Here in Florida, we inhabit a geographic cul-de-sac, a continental appendage that my second-grade teacher taught us to draw as an upside-down turkey, with Lake Okeechobee providing a Cyclopian eye. Perhaps the least changed in our ecological novelty of a state are our swamps, the vines and mosses eternally being born, dank with black water and rotted leaves and ripe with the scent of living creatures, including the legions of microscopic things chomping away at something.

Changed more profoundly is the ground we walk on, once a prehistoric sea floor of shoals and terraces covered by a Devonian sea. The distant past is not as remote as it might seem. Just north of us in Port Orange, a small town near Daytona Beach, the remains of giant sloths were discovered on the grounds of what was Bongo Land. Florida’s prehistoric mise en scene probably contributes to the ongoing hunt for “Pinky,” believed by a few cryptozoologists to be a surviving dinosaur of the species theocelosaurus neglectus (honest) that began its life during the late Cretaceous period and has had numerous sightings all over the state, particularly in the swampy waterways of North-Central Florida. (My car dealership in Melbourne almost qualifies as North-Central; here in Vero Beach, we don’t make the cut.)

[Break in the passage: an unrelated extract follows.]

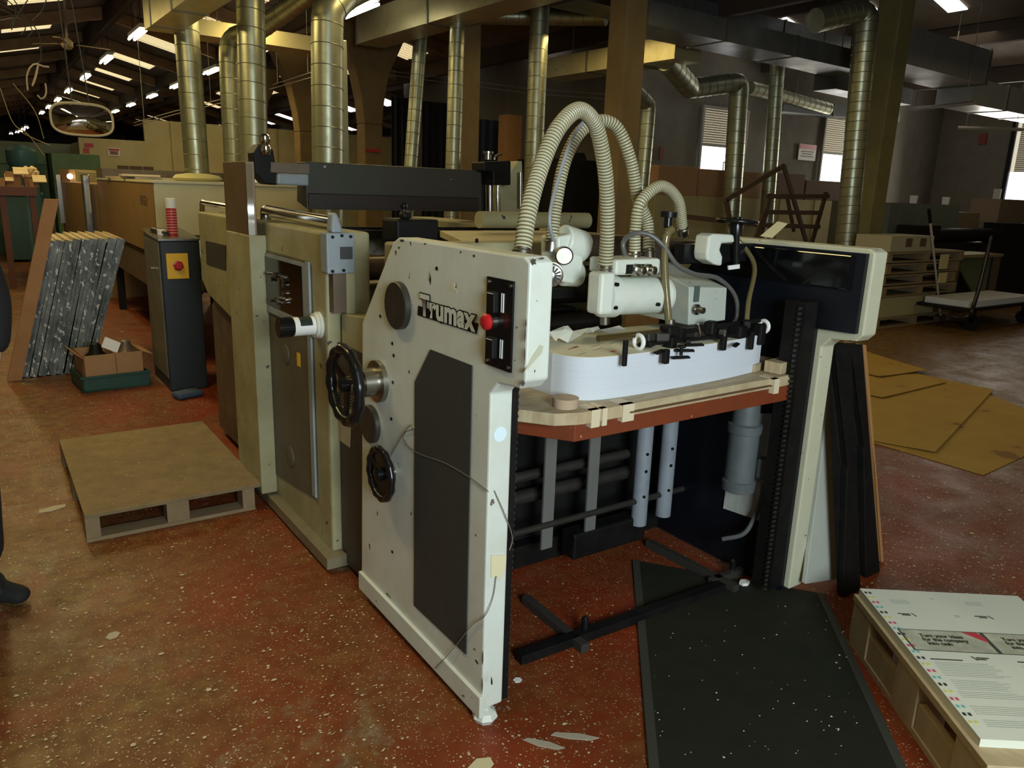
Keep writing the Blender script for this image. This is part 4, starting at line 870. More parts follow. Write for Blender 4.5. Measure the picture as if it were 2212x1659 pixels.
# connector
bm = nb(); prism(bm, [(2.56, .03), (2.565, 1.12), (2.60, 1.125), (2.86, 1.105), (2.90, .03)], 'x', 1.155, 1.25); con = build('connector_plate', bm, CREAM2, pu, bev=.005)
bm = nb(); box(bm, 1.148, 1.155, 2.58, 2.885, .03, .985); build('kick_panel', bm, mat('brown black kick panel', (.05, .042, .035), .5, col2=(.03, .025, .02), sc=5), con)
P = [PX(*q, 1.146) for q in ((718, 880), (756, 905), (755, 968), (719, 935))]; P = [PX(*q, 1.146) for q in ((718, 868), (758, 885), (755, 967), (719, 940))]
bm = nb(); hexa(bm, P, [p+Vector((.002, 0, 0)) for p in P]); nt_ = build('notice_sheet', bm, mat('yellowed notice', (.45, .38, .24), .7), con)
bm = nb()
for k in range(12):
    z = .82-k*.012; box(bm, 1.1445, 1.1455, 2.70+.02*(k % 3), 2.86, z-.15+.12, z-.147+.12)
build('notice_print', bm, mat('notice print', (.22, .17, .1), .8), con)
# cabinet 1
bm = nb(); box(bm, X0, 1.30, 2.90, 3.92, .06, 1.42); cb = build('side_cabinet', bm, CREAM2, pu, bev=.012)
bm = nb(); P = [(3.07, .25), (3.07, 1.292), (3.80, 1.292), (3.84, .15)]; prism(bm, P, 'x', X0-.006, X0); build('door_panel', bm, GDOOR, cb)
bm = nb(); box(bm, X0-.012, X0-.004, 3.10, 3.78, 1.02, 1.28); box(bm, X0-.013, X0-.004, 3.06, 3.10, .26, 1.29); box(bm, X0-.014, X0-.004, 3.08, 3.80, 1.005, 1.03); build_each('door_trim', bm, BLUEG, cb)
bm = nb(); box(bm, X0-.014, X0-.012, 3.14, 3.76, 1.04, 1.265); build('viewing_window', bm, BLKG, cb)
bm = nb()
for k in range(14): p = (X0-.03, 3.30+.32*random.random(), 1.07+.13*random.random()); lathe(bm, p, (X0+1, p[1], p[2]), [(0, .004), (.003, random.uniform(.007, .014)), (.016, .008)], 10)
build_each('inside_fitting', bm, STEEL, cb, smooth=True)
for q, r_ in (((618, 765), .045), ((628, 985), .05)):
    p = PX(*q, X0-.006); bm = nb(); lathe(bm, (X0-.006, p.y, p.z), (0, p.y, p.z), [(0, r_), (.004, r_), (.006, r_-.006)], 28); build('round_cover', bm, GDOOR, cb, smooth=True)
bm = nb(); p = PX(645, 777, X0-.007); box(bm, X0-.008, X0-.006, p.y-.02, p.y+.02, p.z-.03, p.z+.03); build('warning_plate', bm, YEL, cb)
bm = nb(); prism(bm, [(2.84, .02), (2.84, .07), (4.05, .07), (4.05, .02)], 'x', X0-.05, X0+.2); build('base_rail', bm, mat('brown base rail', (.2, .17, .1), .5, col2=(.1, .08, .05), sc=6), pu)
bm = nb(); P = [PZ(*q, .0) for q in ((700, 1205), (735, 1195), (760, 1175), (735, 1170), (700, 1190))]; hexa(bm, [Vector((p.x, p.y, .03)) for p in P], [Vector((p.x, p.y, .0)) for p in P]); build('foot_rag', bm, mat('pale blue rag', (.3, .36, .42), .8), pu)
# graduated knob
c = PX(690, 702, X0); bm = nb(); lathe(bm, c, c-Vector((1, 0, 0)), [(0, .055), (.012, .055), (.013, .05), (.026, .05)], 36); build('dial_flange', bm, CAST, pu, smooth=True)
bm = nb(); lathe(bm, c-Vector((.026, 0, 0)), c-Vector((1, 0, 0)), [(0, .038), (.085, .038)], 32); kd = build('graduated_drum', bm, WHITE, pu, smooth=True)
bm = nb(); 
for k in range(16):
    a = 2*math.pi*k/16; v = Vector((0, math.cos(a), math.sin(a))); bar(bm, c-Vector((.118, 0, 0))+v*.036, c-Vector((.168, 0, 0))+v*.036, .01, .008, v)
cyl(bm, c-Vector((.112, 0, 0)), c-Vector((.17, 0, 0)), .037, seg=32); build('grip_knob', bm, BLACK, pu, smooth=False)
bm = nb(); lathe(bm, c-Vector((.04, .0, 0)), c-Vector((1, 0, 0)), [(0, .0385), (.05, .0385)], 32)
geom = [v for v in bm.verts if v.co.z < c.z+.004]; bmesh.ops.delete(bm, geom=geom, context='VERTS'); build('drum_scale', bm, mat('dark drum scale', (.02, .03, .025), .35), pu, smooth=True) if len(bm.faces) else None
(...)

Described as the color of boiled shrimp, with slanted eyes set on a human-sized head, Pinky is as hard to dismiss as the Loch Ness Monster or the Creature from the Black Lagoon. What makes it especially scary is the mode of its travel. Not above ground, where one can see it and track its movements, but subterranean, travelling through the state’s aquifer – the freshwater passage under the land – as stealthy and unpredictable as the Phantom of the Opera in the sewers of Paris, able to pop up unexpectedly in any lake, pond, sinkhole, river or canal in the state.